# INPUT FOR THIS TASK:

_ _ _ _

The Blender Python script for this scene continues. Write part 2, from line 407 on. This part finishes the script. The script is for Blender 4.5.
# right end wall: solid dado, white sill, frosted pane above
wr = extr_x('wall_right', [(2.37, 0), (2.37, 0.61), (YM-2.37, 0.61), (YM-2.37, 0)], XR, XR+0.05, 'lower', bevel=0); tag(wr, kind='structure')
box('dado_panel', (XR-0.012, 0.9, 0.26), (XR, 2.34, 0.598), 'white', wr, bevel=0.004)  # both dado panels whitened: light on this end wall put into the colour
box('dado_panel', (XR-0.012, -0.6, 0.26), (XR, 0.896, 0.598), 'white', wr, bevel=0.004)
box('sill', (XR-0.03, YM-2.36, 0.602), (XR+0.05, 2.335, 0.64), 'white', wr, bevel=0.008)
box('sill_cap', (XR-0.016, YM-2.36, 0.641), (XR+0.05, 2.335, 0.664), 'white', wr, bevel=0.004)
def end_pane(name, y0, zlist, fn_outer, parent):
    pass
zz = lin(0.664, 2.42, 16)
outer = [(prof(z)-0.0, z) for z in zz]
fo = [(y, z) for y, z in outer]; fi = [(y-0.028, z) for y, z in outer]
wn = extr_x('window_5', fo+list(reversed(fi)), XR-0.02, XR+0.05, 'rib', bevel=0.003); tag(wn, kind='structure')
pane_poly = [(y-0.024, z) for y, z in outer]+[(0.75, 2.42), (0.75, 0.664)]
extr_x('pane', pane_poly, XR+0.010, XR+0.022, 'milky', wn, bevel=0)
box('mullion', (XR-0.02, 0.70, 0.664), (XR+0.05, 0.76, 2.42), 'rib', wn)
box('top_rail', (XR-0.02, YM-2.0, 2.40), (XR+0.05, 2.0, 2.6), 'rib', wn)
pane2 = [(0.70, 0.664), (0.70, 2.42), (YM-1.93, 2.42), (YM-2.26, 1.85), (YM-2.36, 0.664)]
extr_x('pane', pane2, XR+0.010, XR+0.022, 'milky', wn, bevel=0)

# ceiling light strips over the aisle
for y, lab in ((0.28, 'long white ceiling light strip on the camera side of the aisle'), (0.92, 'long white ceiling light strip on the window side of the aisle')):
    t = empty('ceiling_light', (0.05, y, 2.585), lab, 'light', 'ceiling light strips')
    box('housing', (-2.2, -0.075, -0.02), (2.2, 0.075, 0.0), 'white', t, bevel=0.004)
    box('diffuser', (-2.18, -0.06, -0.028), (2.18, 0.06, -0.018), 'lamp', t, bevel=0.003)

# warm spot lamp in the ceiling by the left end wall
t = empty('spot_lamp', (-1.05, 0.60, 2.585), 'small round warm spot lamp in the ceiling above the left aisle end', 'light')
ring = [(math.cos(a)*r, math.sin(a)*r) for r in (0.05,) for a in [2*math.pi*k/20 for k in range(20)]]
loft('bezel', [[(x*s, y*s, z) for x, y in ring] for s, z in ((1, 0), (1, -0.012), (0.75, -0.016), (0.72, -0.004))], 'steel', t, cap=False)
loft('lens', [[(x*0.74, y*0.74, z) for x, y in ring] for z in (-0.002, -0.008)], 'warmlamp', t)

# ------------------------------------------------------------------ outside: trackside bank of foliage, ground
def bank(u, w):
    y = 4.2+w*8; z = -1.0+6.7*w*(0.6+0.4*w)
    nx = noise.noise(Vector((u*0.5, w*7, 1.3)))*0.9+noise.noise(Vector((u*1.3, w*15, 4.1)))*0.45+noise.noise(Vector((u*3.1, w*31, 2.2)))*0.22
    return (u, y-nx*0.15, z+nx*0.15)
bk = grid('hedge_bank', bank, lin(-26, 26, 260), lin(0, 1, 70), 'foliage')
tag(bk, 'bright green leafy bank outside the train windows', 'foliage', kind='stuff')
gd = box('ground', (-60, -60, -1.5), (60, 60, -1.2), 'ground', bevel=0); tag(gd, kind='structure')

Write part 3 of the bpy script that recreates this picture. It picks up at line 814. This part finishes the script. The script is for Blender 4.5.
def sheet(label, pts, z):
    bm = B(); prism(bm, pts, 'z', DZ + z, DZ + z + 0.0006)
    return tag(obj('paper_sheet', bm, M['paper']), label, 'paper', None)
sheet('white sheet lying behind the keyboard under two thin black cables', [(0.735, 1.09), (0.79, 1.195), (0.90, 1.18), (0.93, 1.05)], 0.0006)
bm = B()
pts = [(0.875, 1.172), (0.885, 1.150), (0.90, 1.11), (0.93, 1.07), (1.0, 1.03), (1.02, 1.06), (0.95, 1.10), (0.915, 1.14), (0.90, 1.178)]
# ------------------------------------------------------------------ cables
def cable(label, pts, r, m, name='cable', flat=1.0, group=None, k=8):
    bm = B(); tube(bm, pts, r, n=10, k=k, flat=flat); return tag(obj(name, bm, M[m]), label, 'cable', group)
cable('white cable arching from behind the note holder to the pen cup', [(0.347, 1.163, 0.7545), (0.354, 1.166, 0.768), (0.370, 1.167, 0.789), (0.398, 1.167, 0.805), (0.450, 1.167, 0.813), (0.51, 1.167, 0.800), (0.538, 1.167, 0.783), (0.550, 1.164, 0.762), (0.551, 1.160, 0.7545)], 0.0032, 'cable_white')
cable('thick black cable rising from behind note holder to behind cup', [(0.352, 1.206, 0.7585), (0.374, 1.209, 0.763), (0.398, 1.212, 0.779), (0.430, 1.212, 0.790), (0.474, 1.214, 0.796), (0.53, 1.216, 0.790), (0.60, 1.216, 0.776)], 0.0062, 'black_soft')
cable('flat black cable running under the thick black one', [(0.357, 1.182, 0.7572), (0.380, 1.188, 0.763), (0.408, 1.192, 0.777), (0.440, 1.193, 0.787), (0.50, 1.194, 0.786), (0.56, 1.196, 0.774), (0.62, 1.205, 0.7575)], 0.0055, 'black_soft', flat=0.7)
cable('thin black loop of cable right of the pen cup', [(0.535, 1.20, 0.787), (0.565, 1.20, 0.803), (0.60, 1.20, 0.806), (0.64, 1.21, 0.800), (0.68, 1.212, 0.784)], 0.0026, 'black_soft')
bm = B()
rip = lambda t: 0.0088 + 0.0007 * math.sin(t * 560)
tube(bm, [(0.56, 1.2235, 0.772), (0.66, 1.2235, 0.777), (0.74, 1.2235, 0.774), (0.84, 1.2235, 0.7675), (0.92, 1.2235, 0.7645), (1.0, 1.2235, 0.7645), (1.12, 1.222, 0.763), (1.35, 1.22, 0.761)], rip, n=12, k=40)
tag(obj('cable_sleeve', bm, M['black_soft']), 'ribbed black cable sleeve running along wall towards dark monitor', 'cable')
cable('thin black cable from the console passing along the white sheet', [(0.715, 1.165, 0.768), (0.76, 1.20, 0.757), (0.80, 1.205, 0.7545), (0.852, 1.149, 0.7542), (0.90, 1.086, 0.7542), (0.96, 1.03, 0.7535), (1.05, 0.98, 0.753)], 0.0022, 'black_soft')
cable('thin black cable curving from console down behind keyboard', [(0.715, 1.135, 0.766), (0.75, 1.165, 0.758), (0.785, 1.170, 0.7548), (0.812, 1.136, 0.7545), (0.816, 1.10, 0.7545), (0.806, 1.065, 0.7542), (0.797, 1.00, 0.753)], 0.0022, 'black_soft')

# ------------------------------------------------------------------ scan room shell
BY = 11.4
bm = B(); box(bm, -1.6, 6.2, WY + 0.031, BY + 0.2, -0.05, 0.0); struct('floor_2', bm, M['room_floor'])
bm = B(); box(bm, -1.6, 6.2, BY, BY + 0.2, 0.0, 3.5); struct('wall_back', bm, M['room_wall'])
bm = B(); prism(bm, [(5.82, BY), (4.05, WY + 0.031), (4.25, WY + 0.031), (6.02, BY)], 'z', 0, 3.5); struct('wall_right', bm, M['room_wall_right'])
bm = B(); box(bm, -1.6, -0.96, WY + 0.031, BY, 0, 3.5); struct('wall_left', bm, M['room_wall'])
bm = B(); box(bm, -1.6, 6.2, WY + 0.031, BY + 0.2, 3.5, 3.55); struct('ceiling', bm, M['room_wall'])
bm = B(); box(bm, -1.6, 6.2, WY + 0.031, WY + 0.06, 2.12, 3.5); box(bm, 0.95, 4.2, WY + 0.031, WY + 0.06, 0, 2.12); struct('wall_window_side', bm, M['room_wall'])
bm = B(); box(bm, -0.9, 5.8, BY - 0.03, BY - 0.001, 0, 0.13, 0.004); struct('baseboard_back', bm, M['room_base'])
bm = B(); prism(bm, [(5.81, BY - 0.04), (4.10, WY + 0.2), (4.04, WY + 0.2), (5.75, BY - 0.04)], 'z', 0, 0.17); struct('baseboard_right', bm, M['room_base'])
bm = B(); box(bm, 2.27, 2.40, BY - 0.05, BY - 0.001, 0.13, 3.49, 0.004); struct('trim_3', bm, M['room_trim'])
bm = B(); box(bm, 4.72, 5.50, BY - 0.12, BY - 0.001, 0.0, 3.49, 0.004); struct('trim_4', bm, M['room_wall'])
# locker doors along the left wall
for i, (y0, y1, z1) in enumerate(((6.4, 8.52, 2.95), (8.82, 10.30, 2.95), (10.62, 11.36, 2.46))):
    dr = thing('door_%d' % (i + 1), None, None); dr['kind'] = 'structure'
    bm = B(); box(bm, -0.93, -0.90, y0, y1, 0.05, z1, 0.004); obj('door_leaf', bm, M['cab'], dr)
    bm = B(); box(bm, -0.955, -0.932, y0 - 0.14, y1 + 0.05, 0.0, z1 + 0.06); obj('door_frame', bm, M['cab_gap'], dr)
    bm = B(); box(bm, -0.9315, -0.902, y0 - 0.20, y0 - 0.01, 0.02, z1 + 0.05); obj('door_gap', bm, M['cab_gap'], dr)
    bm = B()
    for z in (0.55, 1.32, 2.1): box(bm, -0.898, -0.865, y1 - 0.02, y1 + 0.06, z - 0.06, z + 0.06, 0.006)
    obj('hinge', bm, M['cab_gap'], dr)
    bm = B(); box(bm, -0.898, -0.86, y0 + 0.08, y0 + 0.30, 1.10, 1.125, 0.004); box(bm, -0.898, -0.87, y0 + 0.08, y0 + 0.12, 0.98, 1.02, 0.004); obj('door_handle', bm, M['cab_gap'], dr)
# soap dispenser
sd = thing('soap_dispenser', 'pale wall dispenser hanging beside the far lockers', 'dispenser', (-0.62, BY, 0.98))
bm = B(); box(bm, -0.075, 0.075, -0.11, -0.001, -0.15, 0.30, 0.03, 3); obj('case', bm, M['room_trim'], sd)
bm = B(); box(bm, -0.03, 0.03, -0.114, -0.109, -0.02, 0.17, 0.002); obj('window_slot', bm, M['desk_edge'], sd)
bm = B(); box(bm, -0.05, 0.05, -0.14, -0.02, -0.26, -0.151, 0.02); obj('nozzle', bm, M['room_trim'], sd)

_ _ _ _

# WHAT TO PRODUCE:
For each line in the data above that contains the string "Blender", extract the line.

# SOLUTION TO THIS TASK:
The Blender Python script for this scene continues. Write part 2, from line 407 on. This part finishes the script. The script is for Blender 4.5.
Write part 3 of the bpy script that recreates this picture. It picks up at line 814. This part finishes the script. The script is for Blender 4.5.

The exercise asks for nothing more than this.